Le marché locatif en bref

Une minorité de locataires. Selon les derniers chiffres de l’Observatoire de l’habitat, «la majorité des ménages sont propriétaires de leur immeuble». La base reste le dernier recensement de la population de 2011 qui a montré «que seulement 28,3 % des ménages sont locataires». Dans son dernier rapport Travail et cohésion sociale, le Statec a dressé un état des lieux entre propriétaires et locataires.

La hausse des loyers est limitée. «À la suite de la hausse des prix du logement, le pourcentage des locataires (…) pourrait augmenter dans les années à venir», ajoute toutefois l’Observatoire de l’habitat. Et pour cause, au 2e trimestre 2019 les prix des logements ont augmenté de 11,4 %. La progression au niveau des loyers est moindre, avec une augmentation moyenne d’un pour cent entre 2017 et 2018 (1 % pour les appartements et 0,7 % pour les maisons).

Peu de variations des loyers.

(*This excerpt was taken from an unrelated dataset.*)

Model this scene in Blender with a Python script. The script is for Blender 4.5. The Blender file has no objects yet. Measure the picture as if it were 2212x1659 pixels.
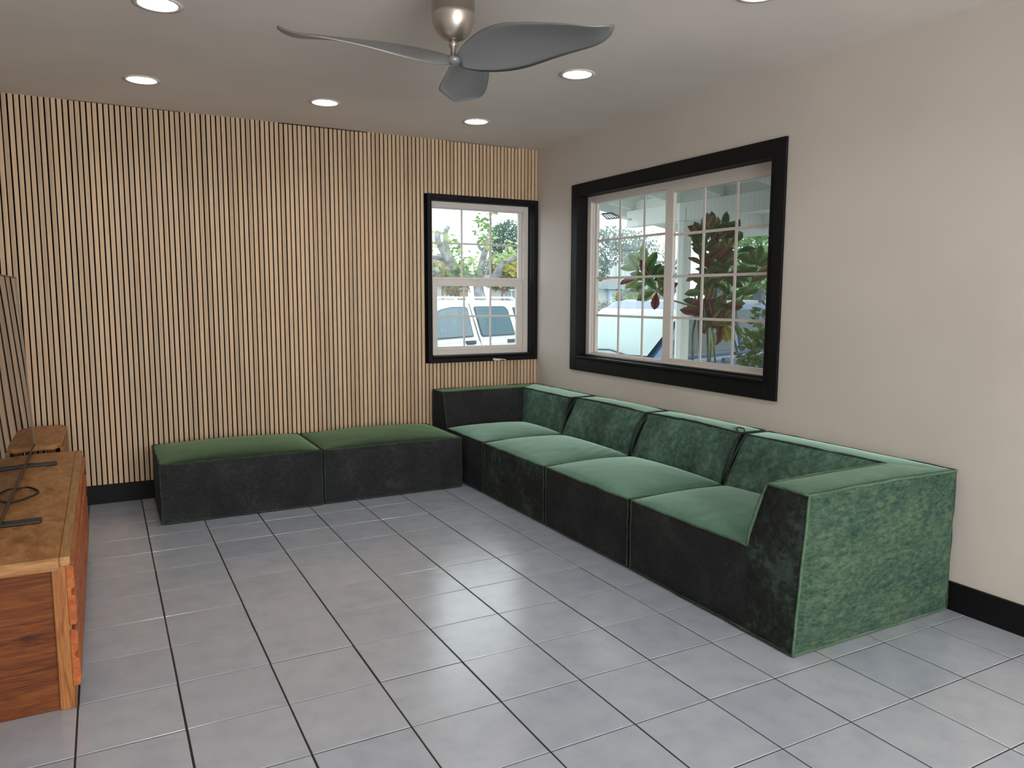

Un autre constat majeur est que les loyers annoncés sont biens supérieurs aux montants fixés dans le contrat d’un bail en cours. Les adaptations du loyer sont par contre très rares. Entre 2014 et 2018, 60,2 % des locataires d’appartements n’ont pas connu de variation de leur loyer. Pour les maisons, ce taux augmente à 67,8 %.

Le rôle des commissions des loyers. Au niveau des communes fonctionnent des commissions spécialisées, appelées à concilier les conflits à propos du montant du loyer. «En cas de non-conciliation (…) la commission détermine le loyer dû», explique le ministère du Logement. Un recours judiciaire est toujours possible, mais rarement utilisé. La moyenne annuelle de recours devant la Justice de paix d’Esch-sur-Alzette s’est ainsi stabilisée à six dossiers sur la période 2016-2018.